Monday came and we took our boat over to have hauled. For those that have never seen this done it’s quite the sight. Most marinas use a Travelift – a big, boxy looking machine with huge straps that lifts the boat out of the water. They drive the travelift over a special well or bay and lower the straps into the water. You drive your boat into the bay, over the straps, and the machine lifts you out. The entire process takes about 10 minutes. We hauled our boat and just left it hanging in the straps, since the chainplate repair was slated to take an hour or two. We feared the worst: corroded and frozen nuts & bolts, a crack or hole in our fiberglass, or something else entirely. But no, the nuts came right off, and within minutes the bobstay was hanging there and we had the chainplate in our hands (we did lose a nut, though, and it rolled down the inside of the bow underneath our holding tank – quick run to the hardware store)!

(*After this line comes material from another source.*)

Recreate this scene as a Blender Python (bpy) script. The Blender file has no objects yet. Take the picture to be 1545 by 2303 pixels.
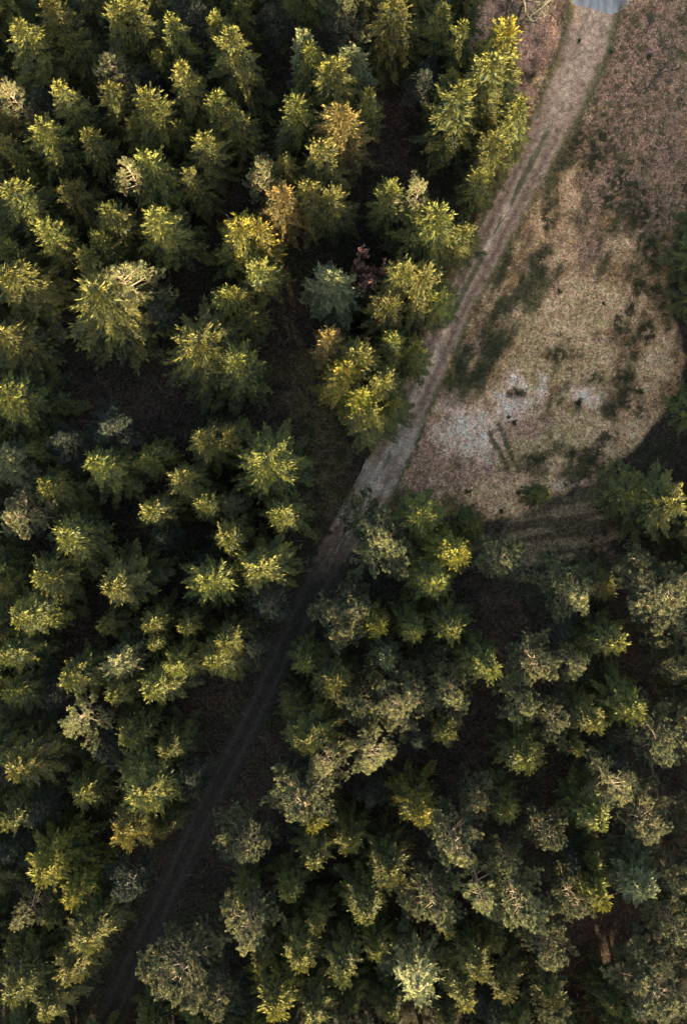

Sure enough, the old bedding (adhesive/sealant) had failed, causing water to come in. We cleaned everything up, rebedded the chainplate, reattached and tightened the bobstay, and within 2 hours had the job completed. We allowed a few hours for the bedding to cure and we were back at the dock that afternoon.

Next we set our sights on a departure. Our next stop was Atlantic City, a 15 hour sail. After that was Cape May. We wanted to wait a day or two here to reprovision and to insure the new repair was good. We looked at the forecast, hoping for a few days of good weather and favorable seas for the run to Atlantic City / Cape May. We had a few favorable days coming up, but after that they were predicting many days (maybe even a week) of storms with seas in the 5-10+ foot range. Not good. We decided to wait out that next system here at the Great Kills Marina, rather than make the run to Atlantic City or Cape May and then have to wait it out there. The slip prices further down were almost double what we were paying here, and if we had to sit and wait out weather, we might as well do it where it’s less expensive. And whatever’s coming now looks like it’s going to pack a punch, as gale warnings and small craft advisories are being raised all along the New Jersey Coast. Good news, though: several days have passed and we still have no leaks with our chainplate!